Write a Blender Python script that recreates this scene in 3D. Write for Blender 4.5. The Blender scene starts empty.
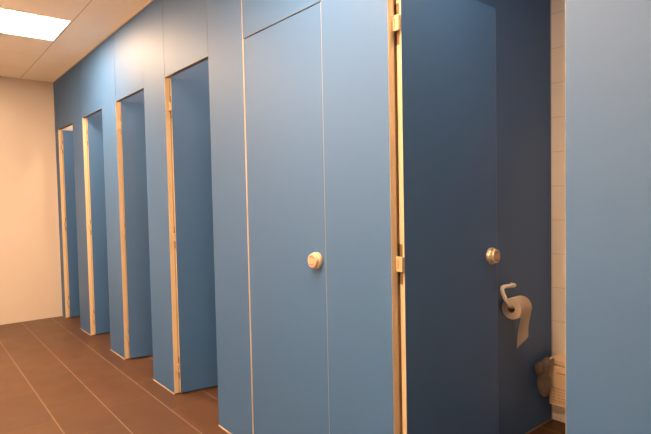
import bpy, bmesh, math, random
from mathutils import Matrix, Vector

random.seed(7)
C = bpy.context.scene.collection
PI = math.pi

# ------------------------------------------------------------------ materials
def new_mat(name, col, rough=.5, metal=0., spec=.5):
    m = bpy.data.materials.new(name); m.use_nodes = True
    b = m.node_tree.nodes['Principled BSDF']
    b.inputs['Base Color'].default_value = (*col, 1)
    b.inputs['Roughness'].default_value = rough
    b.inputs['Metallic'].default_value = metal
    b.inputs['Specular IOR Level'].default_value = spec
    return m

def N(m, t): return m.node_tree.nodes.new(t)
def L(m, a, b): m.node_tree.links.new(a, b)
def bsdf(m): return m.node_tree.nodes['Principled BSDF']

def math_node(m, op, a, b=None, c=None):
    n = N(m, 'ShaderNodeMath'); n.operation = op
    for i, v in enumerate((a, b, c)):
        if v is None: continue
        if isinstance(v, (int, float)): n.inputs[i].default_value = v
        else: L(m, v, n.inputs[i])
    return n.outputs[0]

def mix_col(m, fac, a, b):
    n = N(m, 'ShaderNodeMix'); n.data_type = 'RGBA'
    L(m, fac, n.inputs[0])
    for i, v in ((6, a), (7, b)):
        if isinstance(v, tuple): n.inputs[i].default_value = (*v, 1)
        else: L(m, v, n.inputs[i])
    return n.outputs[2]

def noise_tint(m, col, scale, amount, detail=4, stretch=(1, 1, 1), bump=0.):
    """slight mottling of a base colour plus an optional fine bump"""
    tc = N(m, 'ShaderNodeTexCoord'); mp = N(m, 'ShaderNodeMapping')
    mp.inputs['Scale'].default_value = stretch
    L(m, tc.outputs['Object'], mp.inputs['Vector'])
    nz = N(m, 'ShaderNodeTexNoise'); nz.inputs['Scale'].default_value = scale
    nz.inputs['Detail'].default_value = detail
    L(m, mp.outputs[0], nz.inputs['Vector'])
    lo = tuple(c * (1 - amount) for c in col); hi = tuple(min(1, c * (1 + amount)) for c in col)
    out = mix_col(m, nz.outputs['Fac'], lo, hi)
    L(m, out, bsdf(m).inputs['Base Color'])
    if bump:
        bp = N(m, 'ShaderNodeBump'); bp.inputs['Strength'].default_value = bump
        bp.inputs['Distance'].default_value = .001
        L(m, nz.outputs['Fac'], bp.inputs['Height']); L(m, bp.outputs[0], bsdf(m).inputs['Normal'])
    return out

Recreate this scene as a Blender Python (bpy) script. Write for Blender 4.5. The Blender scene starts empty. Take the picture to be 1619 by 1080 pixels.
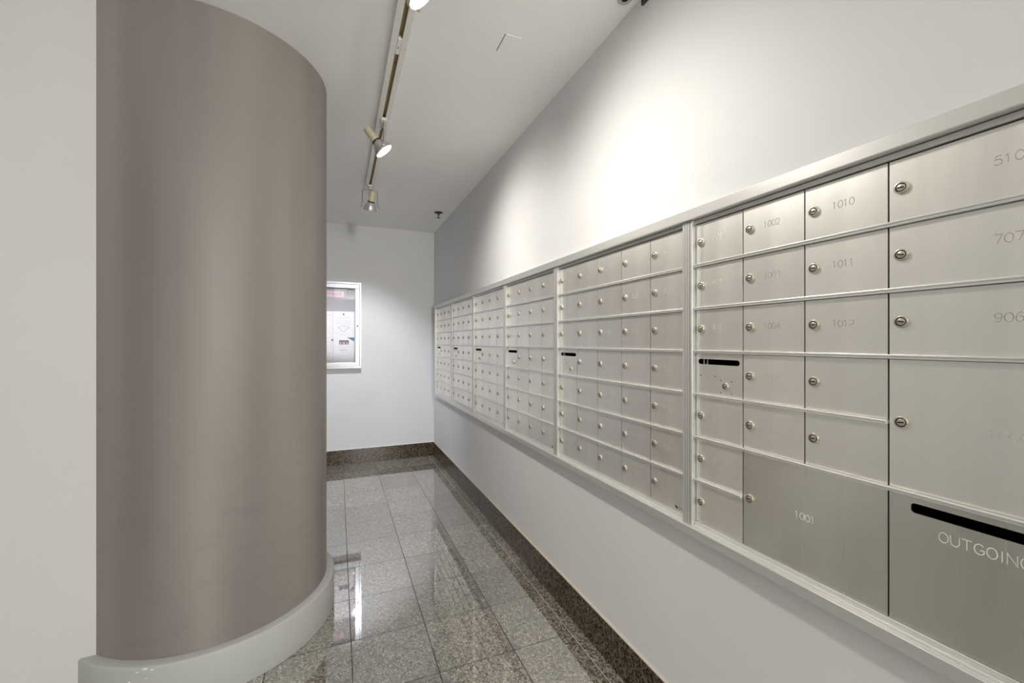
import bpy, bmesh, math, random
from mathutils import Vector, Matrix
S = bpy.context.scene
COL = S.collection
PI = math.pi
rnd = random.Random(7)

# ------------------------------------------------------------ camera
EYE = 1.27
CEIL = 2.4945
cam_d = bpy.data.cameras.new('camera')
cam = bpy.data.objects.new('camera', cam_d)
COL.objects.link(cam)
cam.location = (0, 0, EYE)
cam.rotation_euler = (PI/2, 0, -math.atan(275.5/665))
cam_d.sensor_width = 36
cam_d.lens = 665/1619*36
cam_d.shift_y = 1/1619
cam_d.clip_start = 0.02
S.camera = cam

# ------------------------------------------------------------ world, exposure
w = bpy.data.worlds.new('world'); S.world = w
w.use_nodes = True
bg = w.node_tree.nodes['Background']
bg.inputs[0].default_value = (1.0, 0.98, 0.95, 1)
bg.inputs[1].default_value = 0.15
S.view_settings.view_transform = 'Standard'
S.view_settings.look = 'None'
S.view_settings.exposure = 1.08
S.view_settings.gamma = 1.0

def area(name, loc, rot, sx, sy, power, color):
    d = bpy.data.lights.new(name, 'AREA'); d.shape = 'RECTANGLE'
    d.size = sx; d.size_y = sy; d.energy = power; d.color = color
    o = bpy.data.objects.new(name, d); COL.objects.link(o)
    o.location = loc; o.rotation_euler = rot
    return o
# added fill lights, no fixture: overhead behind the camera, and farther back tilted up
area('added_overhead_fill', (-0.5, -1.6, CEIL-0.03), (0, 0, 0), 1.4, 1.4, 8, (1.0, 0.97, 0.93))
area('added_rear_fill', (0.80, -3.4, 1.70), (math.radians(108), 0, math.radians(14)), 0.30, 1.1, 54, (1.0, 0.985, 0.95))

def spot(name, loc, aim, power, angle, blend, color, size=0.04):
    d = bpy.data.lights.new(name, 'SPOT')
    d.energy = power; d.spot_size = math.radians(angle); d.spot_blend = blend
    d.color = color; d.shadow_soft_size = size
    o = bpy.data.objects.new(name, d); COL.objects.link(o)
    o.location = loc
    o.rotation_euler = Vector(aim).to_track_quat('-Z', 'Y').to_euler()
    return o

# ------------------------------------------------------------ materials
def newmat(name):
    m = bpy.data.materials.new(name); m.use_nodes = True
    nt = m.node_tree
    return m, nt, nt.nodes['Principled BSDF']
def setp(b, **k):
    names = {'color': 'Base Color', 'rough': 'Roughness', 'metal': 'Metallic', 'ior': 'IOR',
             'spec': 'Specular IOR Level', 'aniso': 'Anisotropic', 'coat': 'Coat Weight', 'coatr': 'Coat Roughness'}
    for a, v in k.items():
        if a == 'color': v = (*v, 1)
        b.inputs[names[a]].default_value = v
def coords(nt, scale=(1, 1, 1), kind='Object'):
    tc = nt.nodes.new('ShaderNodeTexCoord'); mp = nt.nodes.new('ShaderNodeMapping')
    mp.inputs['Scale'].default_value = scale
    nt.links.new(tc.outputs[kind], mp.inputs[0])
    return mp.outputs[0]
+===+
- [TASK BRIEF] Except for the pictures, give all the material above again verbatim.

- [EXERCISE OUTPUT]
Write a Blender Python script that recreates this scene in 3D. Write for Blender 4.5. The Blender scene starts empty.
import bpy, bmesh, math, random
from mathutils import Matrix, Vector

random.seed(7)
C = bpy.context.scene.collection
PI = math.pi

# ------------------------------------------------------------------ materials
def new_mat(name, col, rough=.5, metal=0., spec=.5):
    m = bpy.data.materials.new(name); m.use_nodes = True
    b = m.node_tree.nodes['Principled BSDF']
    b.inputs['Base Color'].default_value = (*col, 1)
    b.inputs['Roughness'].default_value = rough
    b.inputs['Metallic'].default_value = metal
    b.inputs['Specular IOR Level'].default_value = spec
    return m

def N(m, t): return m.node_tree.nodes.new(t)
def L(m, a, b): m.node_tree.links.new(a, b)
def bsdf(m): return m.node_tree.nodes['Principled BSDF']

def math_node(m, op, a, b=None, c=None):
    n = N(m, 'ShaderNodeMath'); n.operation = op
    for i, v in enumerate((a, b, c)):
        if v is None: continue
        if isinstance(v, (int, float)): n.inputs[i].default_value = v
        else: L(m, v, n.inputs[i])
    return n.outputs[0]

def mix_col(m, fac, a, b):
    n = N(m, 'ShaderNodeMix'); n.data_type = 'RGBA'
    L(m, fac, n.inputs[0])
    for i, v in ((6, a), (7, b)):
        if isinstance(v, tuple): n.inputs[i].default_value = (*v, 1)
        else: L(m, v, n.inputs[i])
    return n.outputs[2]

def noise_tint(m, col, scale, amount, detail=4, stretch=(1, 1, 1), bump=0.):
    """slight mottling of a base colour plus an optional fine bump"""
    tc = N(m, 'ShaderNodeTexCoord'); mp = N(m, 'ShaderNodeMapping')
    mp.inputs['Scale'].default_value = stretch
    L(m, tc.outputs['Object'], mp.inputs['Vector'])
    nz = N(m, 'ShaderNodeTexNoise'); nz.inputs['Scale'].default_value = scale
    nz.inputs['Detail'].default_value = detail
    L(m, mp.outputs[0], nz.inputs['Vector'])
    lo = tuple(c * (1 - amount) for c in col); hi = tuple(min(1, c * (1 + amount)) for c in col)
    out = mix_col(m, nz.outputs['Fac'], lo, hi)
    L(m, out, bsdf(m).inputs['Base Color'])
    if bump:
        bp = N(m, 'ShaderNodeBump'); bp.inputs['Strength'].default_value = bump
        bp.inputs['Distance'].default_value = .001
        L(m, nz.outputs['Fac'], bp.inputs['Height']); L(m, bp.outputs[0], bsdf(m).inputs['Normal'])
    return out

Recreate this scene as a Blender Python (bpy) script. Write for Blender 4.5. The Blender scene starts empty. Take the picture to be 1619 by 1080 pixels.
import bpy, bmesh, math, random
from mathutils import Vector, Matrix
S = bpy.context.scene
COL = S.collection
PI = math.pi
rnd = random.Random(7)

# ------------------------------------------------------------ camera
EYE = 1.27
CEIL = 2.4945
cam_d = bpy.data.cameras.new('camera')
cam = bpy.data.objects.new('camera', cam_d)
COL.objects.link(cam)
cam.location = (0, 0, EYE)
cam.rotation_euler = (PI/2, 0, -math.atan(275.5/665))
cam_d.sensor_width = 36
cam_d.lens = 665/1619*36
cam_d.shift_y = 1/1619
cam_d.clip_start = 0.02
S.camera = cam

# ------------------------------------------------------------ world, exposure
w = bpy.data.worlds.new('world'); S.world = w
w.use_nodes = True
bg = w.node_tree.nodes['Background']
bg.inputs[0].default_value = (1.0, 0.98, 0.95, 1)
bg.inputs[1].default_value = 0.15
S.view_settings.view_transform = 'Standard'
S.view_settings.look = 'None'
S.view_settings.exposure = 1.08
S.view_settings.gamma = 1.0

def area(name, loc, rot, sx, sy, power, color):
    d = bpy.data.lights.new(name, 'AREA'); d.shape = 'RECTANGLE'
    d.size = sx; d.size_y = sy; d.energy = power; d.color = color
    o = bpy.data.objects.new(name, d); COL.objects.link(o)
    o.location = loc; o.rotation_euler = rot
    return o
# added fill lights, no fixture: overhead behind the camera, and farther back tilted up
area('added_overhead_fill', (-0.5, -1.6, CEIL-0.03), (0, 0, 0), 1.4, 1.4, 8, (1.0, 0.97, 0.93))
area('added_rear_fill', (0.80, -3.4, 1.70), (math.radians(108), 0, math.radians(14)), 0.30, 1.1, 54, (1.0, 0.985, 0.95))

def spot(name, loc, aim, power, angle, blend, color, size=0.04):
    d = bpy.data.lights.new(name, 'SPOT')
    d.energy = power; d.spot_size = math.radians(angle); d.spot_blend = blend
    d.color = color; d.shadow_soft_size = size
    o = bpy.data.objects.new(name, d); COL.objects.link(o)
    o.location = loc
    o.rotation_euler = Vector(aim).to_track_quat('-Z', 'Y').to_euler()
    return o

# ------------------------------------------------------------ materials
def newmat(name):
    m = bpy.data.materials.new(name); m.use_nodes = True
    nt = m.node_tree
    return m, nt, nt.nodes['Principled BSDF']
def setp(b, **k):
    names = {'color': 'Base Color', 'rough': 'Roughness', 'metal': 'Metallic', 'ior': 'IOR',
             'spec': 'Specular IOR Level', 'aniso': 'Anisotropic', 'coat': 'Coat Weight', 'coatr': 'Coat Roughness'}
    for a, v in k.items():
        if a == 'color': v = (*v, 1)
        b.inputs[names[a]].default_value = v
def coords(nt, scale=(1, 1, 1), kind='Object'):
    tc = nt.nodes.new('ShaderNodeTexCoord'); mp = nt.nodes.new('ShaderNodeMapping')
    mp.inputs['Scale'].default_value = scale
    nt.links.new(tc.outputs[kind], mp.inputs[0])
    return mp.outputs[0]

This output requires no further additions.